Este cambio legislativo no es casualidad, pues hace algunas semanas un periodista mexicano, Otoniel Martínez, logró escabullirse en el país como turista y pudo documentar la terrible situación en materia de derechos humanos y libertad de expresión en que viven los nicaragüenses. El material se difundió en medios nacionales en México, pero en Nicaragua se convirtió en una pieza prohibida. Y para que no volviera a suceder que alguien se atreviera a registrar y denunciar los abusos del régimen de Ortega, se hizo esta modificación legal. Más allá de la anécdota, este episodio forma parte de un largo proceso en el que Daniel Ortega se ha adueñado de todo el poder de Nicaragua y, después de ser un guerrillero que combatió a la dictadura, se convirtió en lo mismo que criticaba y peor, pues hoy es el mandatario que por más años ha ejercido el poder en su país y ejerce su control de manera absoluta.
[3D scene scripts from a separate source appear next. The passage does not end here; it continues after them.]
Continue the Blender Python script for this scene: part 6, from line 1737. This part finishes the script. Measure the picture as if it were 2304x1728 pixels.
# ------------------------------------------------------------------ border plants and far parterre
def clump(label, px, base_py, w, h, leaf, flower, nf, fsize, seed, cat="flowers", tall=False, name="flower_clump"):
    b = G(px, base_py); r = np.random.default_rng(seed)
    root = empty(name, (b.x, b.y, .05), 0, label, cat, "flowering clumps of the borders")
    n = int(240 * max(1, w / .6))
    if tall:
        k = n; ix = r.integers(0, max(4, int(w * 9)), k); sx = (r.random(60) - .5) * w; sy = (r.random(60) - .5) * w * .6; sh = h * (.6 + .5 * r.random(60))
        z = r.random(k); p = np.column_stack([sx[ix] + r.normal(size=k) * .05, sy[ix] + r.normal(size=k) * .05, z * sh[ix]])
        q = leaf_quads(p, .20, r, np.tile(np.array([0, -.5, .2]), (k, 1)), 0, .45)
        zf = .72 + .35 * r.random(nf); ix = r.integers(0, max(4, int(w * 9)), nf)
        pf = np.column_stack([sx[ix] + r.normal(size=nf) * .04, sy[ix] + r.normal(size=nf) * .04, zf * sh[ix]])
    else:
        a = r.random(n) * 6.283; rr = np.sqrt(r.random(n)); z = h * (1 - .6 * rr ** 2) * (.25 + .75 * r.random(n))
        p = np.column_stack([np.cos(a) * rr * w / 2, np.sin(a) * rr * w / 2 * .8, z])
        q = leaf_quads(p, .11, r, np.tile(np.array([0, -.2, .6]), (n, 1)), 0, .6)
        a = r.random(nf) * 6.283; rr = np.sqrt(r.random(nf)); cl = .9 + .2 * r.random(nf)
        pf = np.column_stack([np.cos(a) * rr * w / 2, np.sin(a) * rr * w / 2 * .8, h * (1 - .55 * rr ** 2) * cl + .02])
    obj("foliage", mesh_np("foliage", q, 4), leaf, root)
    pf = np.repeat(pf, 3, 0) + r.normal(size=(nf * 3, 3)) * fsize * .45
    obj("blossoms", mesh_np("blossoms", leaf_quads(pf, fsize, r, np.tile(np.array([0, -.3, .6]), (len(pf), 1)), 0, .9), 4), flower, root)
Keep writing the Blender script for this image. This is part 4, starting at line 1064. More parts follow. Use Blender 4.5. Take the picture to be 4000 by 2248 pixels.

En este proceso ha atacado y neutralizado a prácticamente todos sus opositores, los cuales son grupos bien definidos como los estudiantes (de los cuales ha habido cientos asesinados después de las manifestaciones de 2018), los periodistas (de los cuales más de 120 han tenido que huir del país para no ser asesinados o apresados), las organizaciones de la sociedad civil (más de 1,800 han perdido su personalidad jurídica para funcionar acusadas de incitar al odio, traicionar a la patria o ser agentes extranjeros), los políticos de oposición (todos los posibles candidatos han sido encarcelados), y hasta los líderes religiosos. De hecho, 11 religiosos han sido apresados recientemente por sus críticas al gobierno y han sido mandados a El Chipote, que es un infame centro de detención, siendo el último caso el del sacerdote Enrique Martínez Gamboa, precisamente la semana pasada.
En el régimen de Ortega no hay ningún espacio para la disidencia, la crítica y ni siquiera la documentación de la realidad y, a pesar de ello, no sólo no se denuncian estos retrocesos democráticos, sino que, en más de una latitud, se aplauden y hasta se emulan.